Im Erkenntnis vom 22.12.2020, LVwG-S-1769/001-2020, setzte sich das LVwG Niederösterreich mit der Frage auseinander, wann Geruchs- und Rauchemissionen iSd § 2 Abs. 2 Bundesluftreinhaltegesetzes (BLRG) als „geringfügig“ einzustufen sind. Als Maßstab für die Geringfügigkeit ist die Unwesentlichkeit iSd § 364 Abs. 2 ABGB heranzuziehen.
Das BLRG regelt das Verbrennen biogener und nicht biogener Materialien außerhalb von Anlagen. Es beinhaltet die allgemeine Verpflichtung zur Luftreinhaltung (§ 2) und das Verbot des Verbrennens von Materialen mit gewissen Ausnahmen davon (§ 3). § 2 Abs. 2 regelt, dass Beeinträchtigungen und Belästigungen Dritter durch Rauch und üble Gerüche soweit möglich zu vermeiden sind. Bloß geringfügige Geruchs- und Rauchentwicklung gilt jedoch nicht als Beeinträchtigung oder Belästigung.
Ausschlaggebend für das gegenständliche Verwaltungsstrafverfahren war ein zweimal wöchentlich durchgeführtes „mexikanisches Räucherritual“ im Garten einer Vereinsliegenschaft. Dabei wurden Papier, „Bockerln“ und Ästchen angezündet, das Feuer mit Wasser gelöscht und anschließend Haferflocken aufgelegt, welche durch die noch vorhandene Hitzeeinwirkung einen mit verbrannter Milch vergleichbaren Geruch erzeugten.

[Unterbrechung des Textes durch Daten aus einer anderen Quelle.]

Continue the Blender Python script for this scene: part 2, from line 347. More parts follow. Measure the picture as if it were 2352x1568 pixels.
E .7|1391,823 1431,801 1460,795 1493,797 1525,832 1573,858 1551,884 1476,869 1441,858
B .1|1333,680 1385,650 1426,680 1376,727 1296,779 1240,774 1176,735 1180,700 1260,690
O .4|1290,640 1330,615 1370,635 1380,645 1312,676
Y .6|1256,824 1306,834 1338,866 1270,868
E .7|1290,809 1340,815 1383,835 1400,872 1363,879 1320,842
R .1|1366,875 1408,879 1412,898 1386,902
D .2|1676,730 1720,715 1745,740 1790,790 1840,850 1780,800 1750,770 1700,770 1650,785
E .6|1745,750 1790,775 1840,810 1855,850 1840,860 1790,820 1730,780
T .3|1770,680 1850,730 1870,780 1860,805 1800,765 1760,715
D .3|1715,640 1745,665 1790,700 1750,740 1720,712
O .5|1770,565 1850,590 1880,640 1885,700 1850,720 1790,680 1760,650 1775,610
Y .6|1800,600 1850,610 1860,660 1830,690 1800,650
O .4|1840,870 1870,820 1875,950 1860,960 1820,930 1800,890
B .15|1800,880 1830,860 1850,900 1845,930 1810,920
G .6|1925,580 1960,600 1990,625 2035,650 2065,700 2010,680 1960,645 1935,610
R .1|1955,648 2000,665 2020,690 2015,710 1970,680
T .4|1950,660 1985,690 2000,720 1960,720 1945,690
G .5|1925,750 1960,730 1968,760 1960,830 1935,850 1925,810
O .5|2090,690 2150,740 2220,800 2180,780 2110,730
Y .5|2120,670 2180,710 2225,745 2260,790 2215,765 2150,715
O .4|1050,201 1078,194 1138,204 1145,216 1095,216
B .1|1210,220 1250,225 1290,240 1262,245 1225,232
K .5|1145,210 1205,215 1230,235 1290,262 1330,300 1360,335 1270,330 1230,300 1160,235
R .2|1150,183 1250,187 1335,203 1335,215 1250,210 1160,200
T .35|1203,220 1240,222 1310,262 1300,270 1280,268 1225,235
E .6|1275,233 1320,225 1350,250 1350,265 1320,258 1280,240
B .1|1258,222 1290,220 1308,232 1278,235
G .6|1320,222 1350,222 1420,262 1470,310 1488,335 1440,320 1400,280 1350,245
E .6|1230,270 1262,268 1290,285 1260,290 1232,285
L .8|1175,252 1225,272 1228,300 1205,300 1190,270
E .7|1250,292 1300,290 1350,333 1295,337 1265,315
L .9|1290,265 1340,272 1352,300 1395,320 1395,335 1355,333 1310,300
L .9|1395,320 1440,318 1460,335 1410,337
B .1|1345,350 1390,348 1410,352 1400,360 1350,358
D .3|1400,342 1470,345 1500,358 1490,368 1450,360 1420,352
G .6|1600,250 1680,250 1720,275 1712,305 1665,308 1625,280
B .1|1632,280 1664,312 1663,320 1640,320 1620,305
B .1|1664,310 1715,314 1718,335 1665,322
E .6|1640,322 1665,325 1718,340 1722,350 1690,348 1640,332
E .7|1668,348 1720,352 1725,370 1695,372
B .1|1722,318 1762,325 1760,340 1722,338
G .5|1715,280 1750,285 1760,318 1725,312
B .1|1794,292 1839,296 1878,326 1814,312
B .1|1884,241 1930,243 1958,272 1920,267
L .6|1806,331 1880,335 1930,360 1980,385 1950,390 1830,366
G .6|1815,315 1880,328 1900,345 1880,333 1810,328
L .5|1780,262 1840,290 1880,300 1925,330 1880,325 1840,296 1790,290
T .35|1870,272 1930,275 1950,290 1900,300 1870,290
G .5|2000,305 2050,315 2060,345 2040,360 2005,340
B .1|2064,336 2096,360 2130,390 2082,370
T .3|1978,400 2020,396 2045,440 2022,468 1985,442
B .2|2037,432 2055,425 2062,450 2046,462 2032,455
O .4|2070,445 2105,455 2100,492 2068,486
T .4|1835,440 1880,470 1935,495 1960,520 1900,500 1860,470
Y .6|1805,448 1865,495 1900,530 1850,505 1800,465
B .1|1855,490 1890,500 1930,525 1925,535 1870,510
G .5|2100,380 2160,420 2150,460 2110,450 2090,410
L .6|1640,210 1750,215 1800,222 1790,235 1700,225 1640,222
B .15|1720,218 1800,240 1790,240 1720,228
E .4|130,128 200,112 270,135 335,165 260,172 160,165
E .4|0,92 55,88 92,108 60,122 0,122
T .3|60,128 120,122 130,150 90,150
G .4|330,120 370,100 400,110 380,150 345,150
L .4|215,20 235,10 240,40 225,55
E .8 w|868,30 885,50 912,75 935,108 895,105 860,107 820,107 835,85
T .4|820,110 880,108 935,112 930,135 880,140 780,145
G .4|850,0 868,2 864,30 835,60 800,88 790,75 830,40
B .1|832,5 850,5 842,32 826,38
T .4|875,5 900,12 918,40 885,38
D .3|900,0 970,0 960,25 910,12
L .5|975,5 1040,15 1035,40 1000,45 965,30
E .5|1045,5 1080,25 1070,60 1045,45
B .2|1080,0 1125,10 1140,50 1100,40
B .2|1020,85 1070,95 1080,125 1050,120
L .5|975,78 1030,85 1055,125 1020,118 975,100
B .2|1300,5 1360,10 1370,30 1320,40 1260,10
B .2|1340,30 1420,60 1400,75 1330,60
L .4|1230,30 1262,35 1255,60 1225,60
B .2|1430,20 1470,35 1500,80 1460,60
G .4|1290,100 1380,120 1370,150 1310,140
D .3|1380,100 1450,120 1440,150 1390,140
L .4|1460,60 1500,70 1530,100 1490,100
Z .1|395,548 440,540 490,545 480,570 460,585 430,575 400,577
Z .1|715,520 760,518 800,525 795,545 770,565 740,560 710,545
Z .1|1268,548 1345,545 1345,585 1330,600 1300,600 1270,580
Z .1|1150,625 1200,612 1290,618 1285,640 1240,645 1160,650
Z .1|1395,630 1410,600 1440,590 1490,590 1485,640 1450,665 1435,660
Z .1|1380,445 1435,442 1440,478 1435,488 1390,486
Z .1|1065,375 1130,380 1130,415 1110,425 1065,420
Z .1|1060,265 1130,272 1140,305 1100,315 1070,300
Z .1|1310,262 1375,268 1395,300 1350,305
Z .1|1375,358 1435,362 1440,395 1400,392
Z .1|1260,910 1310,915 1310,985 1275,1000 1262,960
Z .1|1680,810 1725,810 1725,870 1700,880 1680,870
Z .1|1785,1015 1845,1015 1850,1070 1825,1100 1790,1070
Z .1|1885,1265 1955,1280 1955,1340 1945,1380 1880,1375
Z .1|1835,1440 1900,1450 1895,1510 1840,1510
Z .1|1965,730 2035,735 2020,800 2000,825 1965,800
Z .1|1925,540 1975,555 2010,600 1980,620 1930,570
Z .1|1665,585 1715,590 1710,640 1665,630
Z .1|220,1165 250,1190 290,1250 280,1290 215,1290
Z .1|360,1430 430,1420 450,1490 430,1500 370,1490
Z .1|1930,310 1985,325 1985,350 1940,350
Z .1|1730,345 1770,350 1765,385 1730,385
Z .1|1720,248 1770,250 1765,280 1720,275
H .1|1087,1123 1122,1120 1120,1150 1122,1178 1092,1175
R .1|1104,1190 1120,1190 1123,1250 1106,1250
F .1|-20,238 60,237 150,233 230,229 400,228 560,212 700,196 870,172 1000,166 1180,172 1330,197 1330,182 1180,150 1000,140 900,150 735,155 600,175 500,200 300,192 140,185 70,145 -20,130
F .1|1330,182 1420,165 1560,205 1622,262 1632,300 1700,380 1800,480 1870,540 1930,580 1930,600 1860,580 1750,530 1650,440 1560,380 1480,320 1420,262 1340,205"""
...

Von eben diesem Geruch fühlte sich ein Nachbar gestört und erstattete bei der zuständigen Bezirkshauptmannschaft Anzeige gegen die Direktorin des Vereins. Die Bezirkshauptmannschaft stellte insgesamt acht halbstündige Verstöße gegen § 2 BLRG innerhalb eines Zeitraums von über sechs Monaten fest und erließ ein entsprechendes Straferkenntnis. Begründend wurde ausgeführt, dem Räucherritual seinen nicht bloß geringfügige, sondern massive und übelriechende Rauchschwaden entströmt und der Nachbar dadurch jedenfalls belästigt worden. Dagegen erhob die Direktorin des Vereins Beschwerde.
Der Sachverhalt war im Wesentlichen unbestritten, das LVwG hatte daher nur die Qualifikation der Geruchsemission zu beurteilen: Aus den Gesetzesmaterialien geht hervor, dass die gegenständlichen Gerüche vom Anwendungsbereich des § 2 Abs. 2 BLRG grundsätzlich umfasst sind. Fraglich war, ob die einschränkende Geringfügigkeitsklausel des § 2 Abs. 2 zweiter Satz BLRG zum Tragen kommt.
Eine Definition der Geringfügigkeit sucht man im BLRG vergebens. Der Gesetzgeber verwendet den Begriff „geringfügig“ in anderen Gesetzen jedoch regelmäßig im Sinne von „verhältnismäßig geringfügig“, also im Verhältnis zu einem typischen Fall des Regelungstatbestandes nicht wesentlich ins Gewicht fallend. Ein solches Verständnis bietet sich dem LVwG-Erkenntnis zufolge auch für eine Interpretation des § 2 Abs. 2 zweiter Satz BLRG an.
Im Hinblick auf die Ziele des BLRG (dauerhafter Schutz der menschlichen Gesundheit sowie von Tieren, Pflanzen und wertvollen Sachen) und die Gesetzesmaterialien zu § 2 Abs. 2 BLRG (auch das ortsübliche Ausmaß der Geruchsbelästigung ist zu berücksichtigen) liegt als Maßstab § 364 Abs. 2 ABGB nahe. Geruchsbelästigungen sind daher dann geringfügig, wenn sie nicht geeignet sind, eine wesentliche Beeinträchtigung iSd § 364 Abs. 2 ABGB hervorzurufen. Unwesentliche Beeinträchtigungen nach § 364 Abs. 2 ABGB sind dem LVwG-Erkenntnis zufolge somit auch „geringfügig“ iSd § 2 Abs. 2 zweiter Satz BLRG.
Im Ergebnis beurteile das LVwG Niederösterreich den innerhalb von sechs Monaten acht Mal halbstündig auftretenden Geruch von verbrannter Milch als geringfügig und hob das Straferkenntnis auf. Da es zur Frage der Geringfügigkeit iSd § 2 Abs. 2 BLRG keine höchstgerichtliche Rechtsprechung gibt und es sich um eine Frage mit über den Einzelfall hinausgehender Bedeutung handelt, ist eine ordentliche Revision an den VwGH zulässig.